# Start of Given information
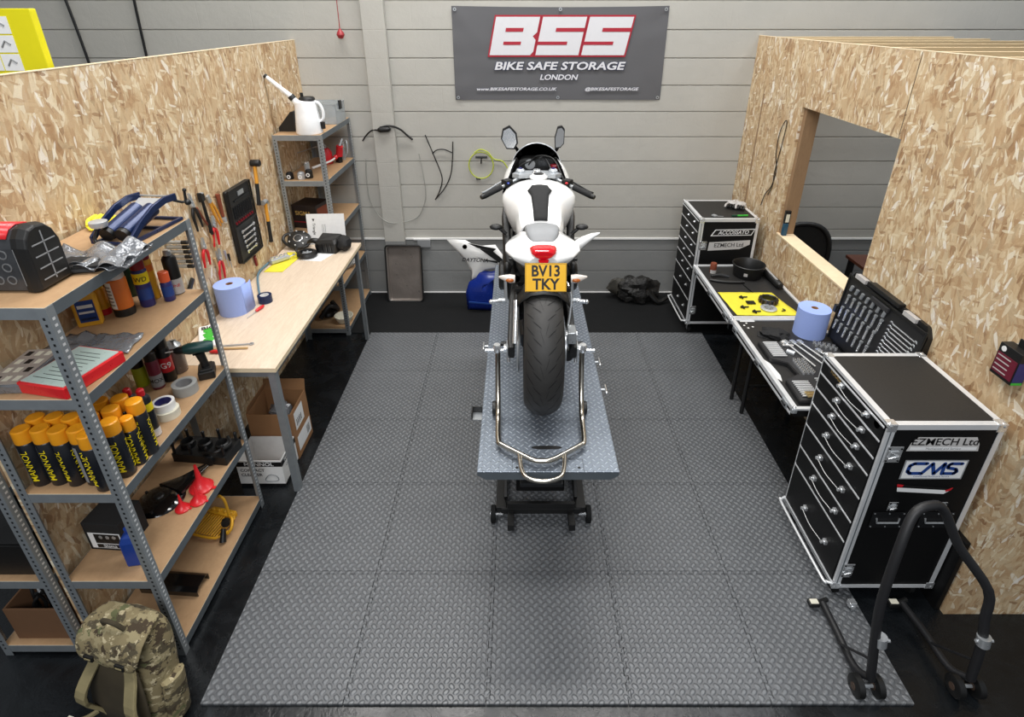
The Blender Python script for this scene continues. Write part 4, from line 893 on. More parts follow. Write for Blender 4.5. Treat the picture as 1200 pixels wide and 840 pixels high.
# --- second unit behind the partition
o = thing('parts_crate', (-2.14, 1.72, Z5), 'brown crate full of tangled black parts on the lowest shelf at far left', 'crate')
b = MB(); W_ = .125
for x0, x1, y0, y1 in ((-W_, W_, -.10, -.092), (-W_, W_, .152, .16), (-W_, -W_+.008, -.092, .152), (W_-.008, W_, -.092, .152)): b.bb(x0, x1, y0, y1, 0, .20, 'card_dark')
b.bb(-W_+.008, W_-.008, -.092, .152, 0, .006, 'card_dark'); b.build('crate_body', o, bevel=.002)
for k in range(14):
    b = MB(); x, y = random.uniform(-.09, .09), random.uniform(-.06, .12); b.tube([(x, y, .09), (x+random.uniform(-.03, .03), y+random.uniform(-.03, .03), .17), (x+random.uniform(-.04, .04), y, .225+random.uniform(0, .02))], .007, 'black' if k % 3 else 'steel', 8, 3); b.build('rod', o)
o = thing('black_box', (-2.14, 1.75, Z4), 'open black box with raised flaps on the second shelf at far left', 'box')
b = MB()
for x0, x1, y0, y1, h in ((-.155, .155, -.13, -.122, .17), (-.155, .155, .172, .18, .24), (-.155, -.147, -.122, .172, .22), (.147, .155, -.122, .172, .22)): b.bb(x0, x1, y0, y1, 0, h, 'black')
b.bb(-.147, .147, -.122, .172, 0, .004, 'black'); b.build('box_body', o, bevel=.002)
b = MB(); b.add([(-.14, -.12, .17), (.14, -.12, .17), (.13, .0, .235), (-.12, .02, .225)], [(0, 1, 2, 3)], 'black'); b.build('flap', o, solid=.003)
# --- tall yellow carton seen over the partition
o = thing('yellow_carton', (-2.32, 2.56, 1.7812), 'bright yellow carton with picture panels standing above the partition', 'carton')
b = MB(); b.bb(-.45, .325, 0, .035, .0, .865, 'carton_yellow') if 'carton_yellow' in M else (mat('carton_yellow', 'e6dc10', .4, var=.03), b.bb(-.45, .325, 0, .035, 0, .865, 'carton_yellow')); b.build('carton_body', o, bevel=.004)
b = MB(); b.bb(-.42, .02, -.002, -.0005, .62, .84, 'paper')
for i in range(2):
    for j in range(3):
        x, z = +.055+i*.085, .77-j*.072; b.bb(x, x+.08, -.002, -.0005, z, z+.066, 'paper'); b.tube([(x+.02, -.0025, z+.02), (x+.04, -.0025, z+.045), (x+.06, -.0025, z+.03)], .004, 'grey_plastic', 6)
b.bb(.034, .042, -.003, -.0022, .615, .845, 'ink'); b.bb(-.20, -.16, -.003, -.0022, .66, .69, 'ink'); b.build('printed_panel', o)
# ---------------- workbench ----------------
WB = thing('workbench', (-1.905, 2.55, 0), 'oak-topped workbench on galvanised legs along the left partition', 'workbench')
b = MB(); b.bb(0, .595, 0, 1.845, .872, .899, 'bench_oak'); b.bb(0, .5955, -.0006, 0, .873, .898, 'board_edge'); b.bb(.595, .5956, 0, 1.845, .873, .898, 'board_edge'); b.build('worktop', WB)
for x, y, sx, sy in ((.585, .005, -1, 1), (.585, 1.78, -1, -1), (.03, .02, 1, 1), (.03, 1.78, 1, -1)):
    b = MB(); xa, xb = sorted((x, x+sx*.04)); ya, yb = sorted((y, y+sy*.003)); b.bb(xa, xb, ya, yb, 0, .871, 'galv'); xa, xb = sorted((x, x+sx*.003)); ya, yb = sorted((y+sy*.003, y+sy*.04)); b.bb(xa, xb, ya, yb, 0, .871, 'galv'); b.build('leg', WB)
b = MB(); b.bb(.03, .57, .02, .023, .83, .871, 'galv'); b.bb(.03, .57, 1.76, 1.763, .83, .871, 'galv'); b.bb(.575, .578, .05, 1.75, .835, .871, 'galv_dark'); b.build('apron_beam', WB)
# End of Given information
• What needs to be done
Whichever lines contain the string "parts", select and copy them.

• Complete answer
The Blender Python script for this scene continues. Write part 4, from line 893 on. More parts follow. Write for Blender 4.5. Treat the picture as 1200 pixels wide and 840 pixels high.
o = thing('parts_crate', (-2.14, 1.72, Z5), 'brown crate full of tangled black parts on the lowest shelf at far left', 'crate')